Congressional Republicans are “floored” and “alarmed” by Donald Trump and Stephen Miller’s purge of the top ranks of the Department of Homeland Security, Politico reports. In their usual way, though, Republicans are all talk and no action when it comes to being alarmed by Trump, and even their talk is mostly focused on absolving now-resigned Homeland Security Secretary Kirstjen Nielsen of responsibility rather than being directly critical of Trump.
This sentence will stand as a classic of description of Republican efforts to express discomfort without directly challenging Trump: “Republicans note that the president has the right to fire whoever he wants, but few offered an explicit defense of his decisions to oust DHS Secretary Kirstjen Nielsen, pull the top Immigration and Customs Enforcement pick, remove the Secret Service director and threaten more terminations.” That’s where we are: The failure to offer an explicit defense of a growing purge is seen as significant … and maybe it is, in this cowardly new world. But if it’s significant, it’s significant only in that it shows the Republican internal struggle over going along with Trump, because in their actions and every other way that counts, they’re going to stick with him and reliably do the wrong thing.
“Strikes me as just a frustration of not being able to solve a problem,” said Sen. John Cornyn. “Honestly, it wasn’t Secretary Nielsen’s fault. It wasn’t for lack of effort on her part. I don’t know if there’s anybody who’s going to be able to do more.” Sen.
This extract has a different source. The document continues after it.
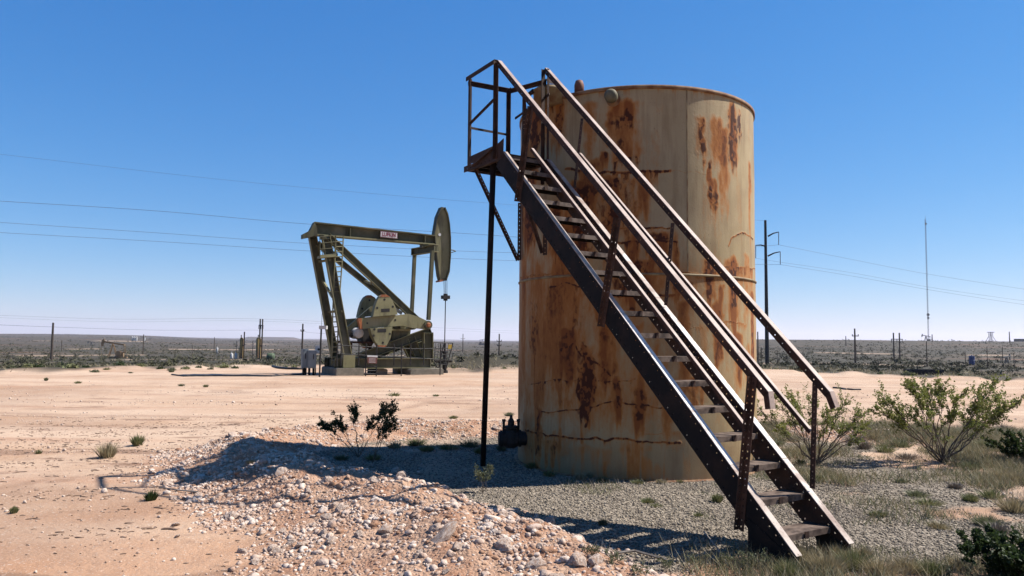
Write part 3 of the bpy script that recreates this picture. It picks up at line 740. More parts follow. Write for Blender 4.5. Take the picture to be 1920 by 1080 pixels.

Joni Ernst sounded a similar note, saying, “I thought that Nielsen was doing a fantastic job,” but only going so far as to gently hint that Trump shouldn’t veer off in a wildly different direction—because “I would love to see some continuity. I think that’s important.”
So, you know, Republicans are floored and alarmed. But not enough to directly criticize Donald Trump. A Homeland Security purge is just business as usual, in other words.